Above: “Children in Midland, Pennsylvania” (1940) by Jack Delano. Library of Congress

M

Y MOTHER WAS TEN YEARS OLD in the winter of 1940 when photographer Jack Delano came to town. Employed by the Farm Security Administration component of FDR’s WPA, Delano’s job was to document the living and working conditions of those Americans most sorely affected by the Great Depression.

Midland, at the far end of the state opposite his home in Philadelphia, offered Delano the perfect stage for his tableau vivants of grimy, blue-collar life. It was a company town, its first houses erected earlier that century by Crucible Steel Company of Pittsburgh with the goal of providing an ongoing workforce for their profitable new mill. The company house in which my mother lived stood in the shadow of its smokestacks at 314 Midland Avenue, perhaps among the very houses shown in Delano’s photograph above.

The Library of Congress has archived over a hundred photos that Delano made in Midland, and in so many of them, Pittsburgh Crucible Steel Company’s hundred-foot stacks loom over the town, a constant reminder that were it not for steel, this little hairpin turn in the Ohio River might have remained little more than vegetable gardens.

Other photos by Delano include sobering images of tarpaper shacks and slum tenement houses in which the sole source of running water was an iron pump.

The undeniability of these mostly black-and-white photos makes my mother’s claims of a difficult childhood hard to dismiss. The photo here, shot by Delano around the same time in the nearby town of New Brighton, shows a basement with an open toilet much like the one she described to me, as mentioned on my previous page.

The protagonist in my first novel, On the Wing, is a young singer based in part on my mother, living in Lindera, Pennsylvania, my fictional version of Midland. And like my mother Marie Schioppo feels trapped in the long shadows cast by the smokestacks towering over the steel mill.

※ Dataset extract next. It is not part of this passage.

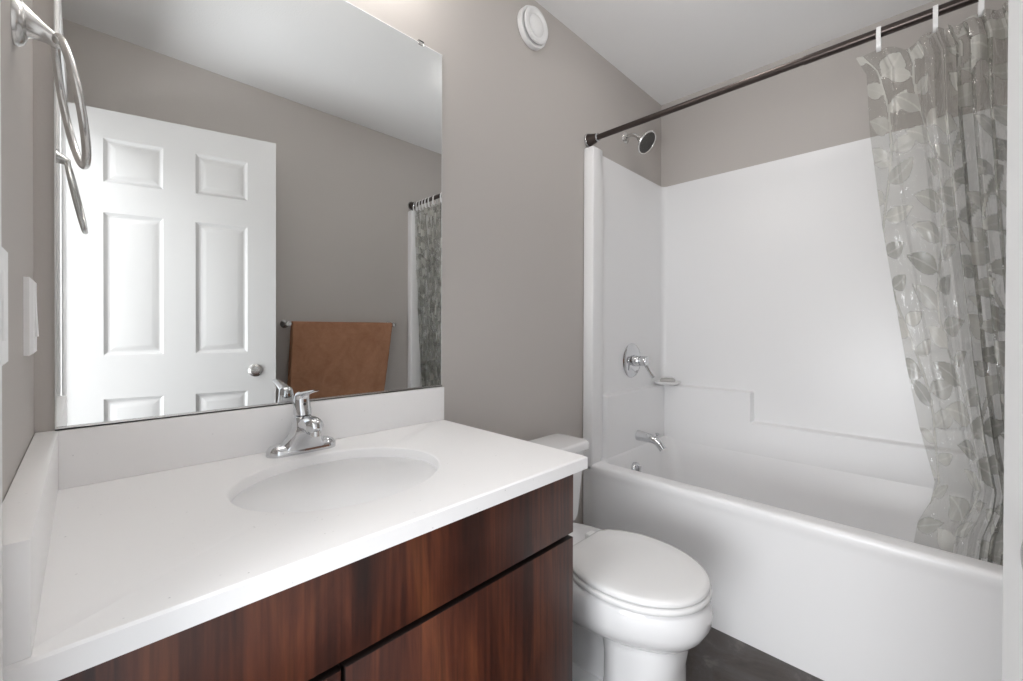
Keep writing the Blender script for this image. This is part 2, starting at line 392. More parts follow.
# ---------------------------------------------------------------- faucet
def faucet():
    fx, fy, z = 0.438, -0.066, CT
    t = thing('sink_faucet', 'chrome single-lever faucet on the countertop behind the oval basin', 'faucet', (fx, fy, z))
    bm = N(); loops = []
    for ins, h in ((0.0, 0), (0.0, 0.010), (0.002, 0.014), (0.007, 0.020), (0.016, 0.0245), (0.026, 0.026)):
        loops.append(rrect(fx - 0.079 + ins, fx + 0.079 - ins, fy - 0.029 + ins * 0.95, fy + 0.029 - ins * 0.95, max(0.029 - ins * 0.95, 0.002), z + h))
    loft(bm, loops); obj('base_plate', bm, M_chrome, t, angle=50)
    # body: broad wedge that leans forward and carries the rounded spout
    bm = N(); loops = []
    for y, zz, hx, hy in ((-0.001, 0.010, 0.062, 0.0275), (-0.002, 0.020, 0.051, 0.0280), (-0.007, 0.034, 0.040, 0.030), (-0.014, 0.048, 0.031, 0.034), (-0.016, 0.062, 0.0255, 0.035), (-0.012, 0.073, 0.0215, 0.030), (-0.006, 0.082, 0.0195, 0.0235), (-0.003, 0.088, 0.0175, 0.0185)):
        loops.append(rrect(fx - hx, fx + hx, fy + y - hy, fy + y + hy, min(hx, hy) * 0.94, z + zz, 6))
    loft(bm, loops); obj('body', bm, M_chrome, t, angle=60)
    bm = N(); pts = curve_pts([(fx, fy - 0.006, z + 0.054), (fx, fy - 0.030, z + 0.066), (fx, fy - 0.054, z + 0.072), (fx, fy - 0.076, z + 0.070), (fx, fy - 0.090, z + 0.060)], 18)
    n = len(pts); rs = [0.021 if i < n - 5 else 0.021 - 0.0026 * (i - n + 5) for i in range(n)]
    tube(bm, pts, rs, 20)
    sp = obj('spout', bm, M_chrome, t, angle=60)
    bm = N(); lathe(bm, (fx, fy - 0.084, z + 0.062), (0, -0.1, -1), [(0, 0), (0.012, 0), (0.012, 0.012), (0.010, 0.013), (0.009, 0.009), (0, 0.009)], 20); obj('aerator', bm, M_satin, sp)
    # lever: upright stem with a flat paddle swept forward
    bm = N(); loops = []
    for dy, zz, hx, hy in ((-0.002, 0.089, 0.0195, 0.0195), (-0.001, 0.099, 0.0195, 0.0185), (0.002, 0.112, 0.0185, 0.0165), (0.004, 0.124, 0.0175, 0.0155), (0.003, 0.133, 0.0165, 0.0155), (-0.001, 0.140, 0.0145, 0.0155), (-0.005, 0.144, 0.010, 0.012)):
        loops.append(rrect(fx - hx, fx + hx, fy + dy - hy, fy + dy + hy, min(hx, hy) * 0.92, z + zz, 5))
    loft(bm, loops)
    pts = [(fx, fy + 0.004, z + 0.134), (fx, fy - 0.018, z + 0.1415), (fx, fy - 0.046, z + 0.1475), (fx, fy - 0.078, z + 0.1535), (fx, fy - 0.088, z + 0.1555)]
    lp = []
    for (x, y, zz), hw, th in zip(pts, (0.0155, 0.015, 0.0125, 0.010, 0.006), (0.007, 0.0052, 0.0038, 0.003, 0.0015)):
        lp.append([Vector((x + hw * math.cos(2 * PI * k / 16), y, zz + th * math.sin(2 * PI * k / 16))) for k in range(16)])
    loft(bm, lp)
    hd = obj('lever_handle', bm, M_chrome, t, angle=60)
    bm = N(); lathe(bm, (fx, fy - 0.0145, z + 0.115), (0, -1, 0), [(0, -0.002), (0.0028, -0.002), (0.0028, 0.0006), (0, 0.0008)], 12); obj('index_dot', bm, M_black, hd)
faucet()

# ---------------------------------------------------------------- wall vent
def vent():
    t = thing('exhaust_vent', 'round white air vent high on the grey wall near the ceiling', 'vent', (1.335, 0, 2.307))
    c = (1.331, 0, 2.310)
    bm = N(); lathe(bm, c, (0, -1, 0), [(0, 0), (0.0775, 0), (0.078, 0.003), (0.078, 0.018), (0.076, 0.021), (0.066, 0.0215), (0.062, 0.012), (0, 0.012)], 56); obj('collar', bm, M_plast, t)
    bm = N(); lathe(bm, c, (0, -1, 0), [(0, 0.012), (0.02, 0.012), (0.022, 0.026), (0.067, 0.027), (0.0685, 0.030), (0.0675, 0.035), (0.062, 0.0385), (0.052, 0.0385), (0.044, 0.034), (0.041, 0.0335), (0.037, 0.037), (0.026, 0.041), (0, 0.042)], 56); obj('disc', bm, M_plast, t)
vent()

# ---------------------------------------------------------------- toilet
def egg(cx, yb, yf, hw, z, n=64, p=2.15, wb=0.55, split=0.42):
    """egg outline: back at yb, front at yf (more negative), widest nearer the back"""
    pts = []; ym = yb + (yf - yb) * split
    for i in range(n):
        a = 2 * PI * i / n; c, s = math.cos(a), math.sin(a)
        x = hw * math.copysign(abs(c) ** (2 / p), c)
        if s >= 0:   # back half, squarer
            q = 2.9; x = hw * math.copysign(abs(c) ** (2 / q), c); y = ym + (yb - ym) * abs(s) ** (2 / q)
        else: y = ym + (yf - ym) * abs(s) ** (2 / p)
        pts.append(Vector((cx + x, y, z)))
    return pts
def lid_outline(cx, yb, yf, hb, hw, z, n=72, ins=0.0):
    """toilet lid: straight back edge of half-width hb, elongated round front"""
    pts = []; yb -= ins; yf += ins; hw -= ins; hb -= ins
    ym = yb + (yf - yb) * 0.44
    k = n // 2
    front = []
    for i in range(k + 1):      # right (x+) to left through the front
        a = PI * i / k; front.append(Vector((cx + hw * math.copysign(abs(math.cos(a)) ** 0.96, math.cos(a)), ym + (yf - ym) * math.sin(a) ** 0.96, z)))
    side = []
    for i in range(1, 10):       # left side from ym to back
        s = i / 10; side.append((hw + (hb - hw) * (s ** 2.1), ym + (yb - ym) * s))
    left = [Vector((cx - a, b, z)) for a, b in side]; right = [Vector((cx + a, b, z)) for a, b in side[::-1]]
    r = min(0.02, hb * 0.3)
    back = [Vector((cx - hb, yb - r * 0.6, z)), Vector((cx - hb + r * 0.4, yb - r * 0.15, z)), Vector((cx - hb + r, yb, z)), Vector((cx + hb - r, yb, z)), Vector((cx + hb - r * 0.4, yb - r * 0.15, z)), Vector((cx + hb, yb - r * 0.6, z))]
    return front + left + back + right
TCX = 1.224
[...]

Marie’s beloved priest confronts her with a metaphysical explanation of the fear that fuels her desire to escape, but she denies it. “I’m not afraid of that place, Father. It’s just a bunch of grimy buildings.” But he presses her on it. “You want to escape the ugliness. Because you’ve seen the opposite. In fact it was the last thing you saw, in that moment just before you were born. Your soul has made a great passage, a shocking one, so you’ve forgotten.”

She asks what it was she could have seen, and he tells her, “The face of God. In all its beauty. We’re all searching to find our way back. Only the rest of us aren’t as sensitive to it as people like you. Singers, musicians, artists, writers. Poets. You feel it in your bones. When you see beauty you sense you’re drawing near once more. But when you see ugliness, like the tracks, or the mill, the soot and smoke, you know you’re moving farther away, and all you see is shadow. So that’s what you fear. What we all fear. We fear the shadow.”